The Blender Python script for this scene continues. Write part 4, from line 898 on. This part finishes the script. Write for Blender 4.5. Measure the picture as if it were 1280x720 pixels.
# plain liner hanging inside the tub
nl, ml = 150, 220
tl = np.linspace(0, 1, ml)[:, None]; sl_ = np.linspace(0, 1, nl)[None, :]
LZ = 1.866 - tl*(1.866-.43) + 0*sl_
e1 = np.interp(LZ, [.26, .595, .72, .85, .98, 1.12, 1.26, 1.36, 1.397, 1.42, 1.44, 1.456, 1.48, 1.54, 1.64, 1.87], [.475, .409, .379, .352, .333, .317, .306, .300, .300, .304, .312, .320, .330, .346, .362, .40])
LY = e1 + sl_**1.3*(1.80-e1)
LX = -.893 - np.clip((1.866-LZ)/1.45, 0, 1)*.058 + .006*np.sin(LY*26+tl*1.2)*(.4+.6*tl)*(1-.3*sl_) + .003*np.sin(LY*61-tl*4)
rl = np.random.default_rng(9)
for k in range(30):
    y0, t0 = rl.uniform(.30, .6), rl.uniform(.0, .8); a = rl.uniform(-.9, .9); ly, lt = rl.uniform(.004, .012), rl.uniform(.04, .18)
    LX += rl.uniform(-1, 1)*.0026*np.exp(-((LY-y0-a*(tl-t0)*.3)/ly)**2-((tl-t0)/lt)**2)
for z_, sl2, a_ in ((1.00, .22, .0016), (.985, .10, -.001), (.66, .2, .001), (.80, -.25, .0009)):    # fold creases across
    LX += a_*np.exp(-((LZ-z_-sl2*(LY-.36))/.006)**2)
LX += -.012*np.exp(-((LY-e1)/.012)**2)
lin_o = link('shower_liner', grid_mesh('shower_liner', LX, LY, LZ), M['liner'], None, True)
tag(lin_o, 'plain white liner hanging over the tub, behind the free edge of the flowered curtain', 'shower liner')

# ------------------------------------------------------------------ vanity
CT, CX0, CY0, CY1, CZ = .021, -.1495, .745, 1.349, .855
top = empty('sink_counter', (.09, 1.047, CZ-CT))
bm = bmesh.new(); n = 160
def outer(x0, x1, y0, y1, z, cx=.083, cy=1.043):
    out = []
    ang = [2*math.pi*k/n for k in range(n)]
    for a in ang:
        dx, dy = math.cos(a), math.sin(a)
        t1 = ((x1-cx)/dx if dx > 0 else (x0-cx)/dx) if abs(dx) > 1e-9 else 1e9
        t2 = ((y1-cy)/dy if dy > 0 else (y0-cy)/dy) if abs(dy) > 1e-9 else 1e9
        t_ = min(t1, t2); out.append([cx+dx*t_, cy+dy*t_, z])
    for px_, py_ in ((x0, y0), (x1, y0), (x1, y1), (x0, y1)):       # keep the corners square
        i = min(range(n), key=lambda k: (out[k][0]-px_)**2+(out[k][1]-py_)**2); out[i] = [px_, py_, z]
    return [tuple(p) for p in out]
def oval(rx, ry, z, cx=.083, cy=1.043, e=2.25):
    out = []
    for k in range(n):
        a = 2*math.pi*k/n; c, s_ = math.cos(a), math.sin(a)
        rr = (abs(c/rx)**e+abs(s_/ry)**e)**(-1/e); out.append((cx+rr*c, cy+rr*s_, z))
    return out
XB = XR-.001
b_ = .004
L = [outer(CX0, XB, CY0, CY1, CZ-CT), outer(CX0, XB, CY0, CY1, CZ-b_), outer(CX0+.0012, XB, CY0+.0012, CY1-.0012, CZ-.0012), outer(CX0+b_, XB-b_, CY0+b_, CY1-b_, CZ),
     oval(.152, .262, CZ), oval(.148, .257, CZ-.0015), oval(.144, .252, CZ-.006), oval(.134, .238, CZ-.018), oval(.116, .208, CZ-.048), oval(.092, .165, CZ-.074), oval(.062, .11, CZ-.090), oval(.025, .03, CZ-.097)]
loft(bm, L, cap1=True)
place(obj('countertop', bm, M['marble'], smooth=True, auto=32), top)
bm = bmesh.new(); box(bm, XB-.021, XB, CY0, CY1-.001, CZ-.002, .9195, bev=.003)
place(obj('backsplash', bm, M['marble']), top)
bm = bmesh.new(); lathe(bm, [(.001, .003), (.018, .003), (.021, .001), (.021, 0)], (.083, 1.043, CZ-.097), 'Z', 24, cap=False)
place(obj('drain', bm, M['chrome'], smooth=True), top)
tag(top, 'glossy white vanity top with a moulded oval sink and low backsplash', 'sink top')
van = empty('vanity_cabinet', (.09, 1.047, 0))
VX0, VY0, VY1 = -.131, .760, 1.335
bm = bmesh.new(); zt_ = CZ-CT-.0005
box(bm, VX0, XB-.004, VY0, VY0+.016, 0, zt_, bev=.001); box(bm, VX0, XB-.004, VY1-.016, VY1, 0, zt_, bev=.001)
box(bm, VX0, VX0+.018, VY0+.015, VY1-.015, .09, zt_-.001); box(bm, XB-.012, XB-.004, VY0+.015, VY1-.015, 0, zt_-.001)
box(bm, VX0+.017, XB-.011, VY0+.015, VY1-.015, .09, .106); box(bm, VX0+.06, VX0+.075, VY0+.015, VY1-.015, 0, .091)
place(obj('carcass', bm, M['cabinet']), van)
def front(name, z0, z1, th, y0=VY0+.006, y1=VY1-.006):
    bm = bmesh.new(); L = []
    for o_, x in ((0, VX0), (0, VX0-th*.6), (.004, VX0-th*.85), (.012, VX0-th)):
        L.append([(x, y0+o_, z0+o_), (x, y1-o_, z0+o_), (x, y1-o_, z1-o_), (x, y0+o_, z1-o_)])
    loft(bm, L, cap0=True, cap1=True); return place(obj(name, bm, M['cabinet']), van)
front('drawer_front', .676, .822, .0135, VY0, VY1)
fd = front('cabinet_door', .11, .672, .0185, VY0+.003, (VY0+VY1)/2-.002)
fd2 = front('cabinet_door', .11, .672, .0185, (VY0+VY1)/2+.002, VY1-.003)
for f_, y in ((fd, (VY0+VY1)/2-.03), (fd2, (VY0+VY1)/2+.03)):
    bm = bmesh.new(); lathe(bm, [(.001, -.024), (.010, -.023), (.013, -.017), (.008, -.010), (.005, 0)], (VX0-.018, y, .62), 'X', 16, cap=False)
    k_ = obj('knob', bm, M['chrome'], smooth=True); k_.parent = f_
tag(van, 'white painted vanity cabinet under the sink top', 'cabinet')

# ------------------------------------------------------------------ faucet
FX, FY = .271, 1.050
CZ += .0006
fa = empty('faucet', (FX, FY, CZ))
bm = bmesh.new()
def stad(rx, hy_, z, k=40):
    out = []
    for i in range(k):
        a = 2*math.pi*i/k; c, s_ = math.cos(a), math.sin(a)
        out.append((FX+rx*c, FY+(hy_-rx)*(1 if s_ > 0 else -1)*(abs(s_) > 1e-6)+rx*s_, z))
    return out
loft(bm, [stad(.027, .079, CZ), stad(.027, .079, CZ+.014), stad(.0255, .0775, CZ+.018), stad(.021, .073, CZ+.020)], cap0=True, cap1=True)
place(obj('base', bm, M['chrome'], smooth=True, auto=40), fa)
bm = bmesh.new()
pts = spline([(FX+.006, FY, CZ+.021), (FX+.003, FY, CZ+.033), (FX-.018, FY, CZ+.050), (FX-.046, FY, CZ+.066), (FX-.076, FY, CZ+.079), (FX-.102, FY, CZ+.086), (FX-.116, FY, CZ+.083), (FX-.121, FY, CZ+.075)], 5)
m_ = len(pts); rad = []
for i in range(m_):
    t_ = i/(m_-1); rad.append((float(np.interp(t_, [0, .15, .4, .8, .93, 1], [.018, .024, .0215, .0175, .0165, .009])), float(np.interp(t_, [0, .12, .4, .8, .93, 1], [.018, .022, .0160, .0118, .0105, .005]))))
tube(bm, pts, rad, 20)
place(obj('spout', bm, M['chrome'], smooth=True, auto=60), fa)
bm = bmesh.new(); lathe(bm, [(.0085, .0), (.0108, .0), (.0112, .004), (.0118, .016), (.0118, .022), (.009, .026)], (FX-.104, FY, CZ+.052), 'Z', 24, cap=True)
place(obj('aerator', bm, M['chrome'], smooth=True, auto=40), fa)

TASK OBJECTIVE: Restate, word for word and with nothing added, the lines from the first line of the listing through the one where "tag(lin_o, 'plain white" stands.

TASK RESULT:
The Blender Python script for this scene continues. Write part 4, from line 898 on. This part finishes the script. Write for Blender 4.5. Measure the picture as if it were 1280x720 pixels.
# plain liner hanging inside the tub
nl, ml = 150, 220
tl = np.linspace(0, 1, ml)[:, None]; sl_ = np.linspace(0, 1, nl)[None, :]
LZ = 1.866 - tl*(1.866-.43) + 0*sl_
e1 = np.interp(LZ, [.26, .595, .72, .85, .98, 1.12, 1.26, 1.36, 1.397, 1.42, 1.44, 1.456, 1.48, 1.54, 1.64, 1.87], [.475, .409, .379, .352, .333, .317, .306, .300, .300, .304, .312, .320, .330, .346, .362, .40])
LY = e1 + sl_**1.3*(1.80-e1)
LX = -.893 - np.clip((1.866-LZ)/1.45, 0, 1)*.058 + .006*np.sin(LY*26+tl*1.2)*(.4+.6*tl)*(1-.3*sl_) + .003*np.sin(LY*61-tl*4)
rl = np.random.default_rng(9)
for k in range(30):
    y0, t0 = rl.uniform(.30, .6), rl.uniform(.0, .8); a = rl.uniform(-.9, .9); ly, lt = rl.uniform(.004, .012), rl.uniform(.04, .18)
    LX += rl.uniform(-1, 1)*.0026*np.exp(-((LY-y0-a*(tl-t0)*.3)/ly)**2-((tl-t0)/lt)**2)
for z_, sl2, a_ in ((1.00, .22, .0016), (.985, .10, -.001), (.66, .2, .001), (.80, -.25, .0009)):    # fold creases across
    LX += a_*np.exp(-((LZ-z_-sl2*(LY-.36))/.006)**2)
LX += -.012*np.exp(-((LY-e1)/.012)**2)
lin_o = link('shower_liner', grid_mesh('shower_liner', LX, LY, LZ), M['liner'], None, True)
tag(lin_o, 'plain white liner hanging over the tub, behind the free edge of the flowered curtain', 'shower liner')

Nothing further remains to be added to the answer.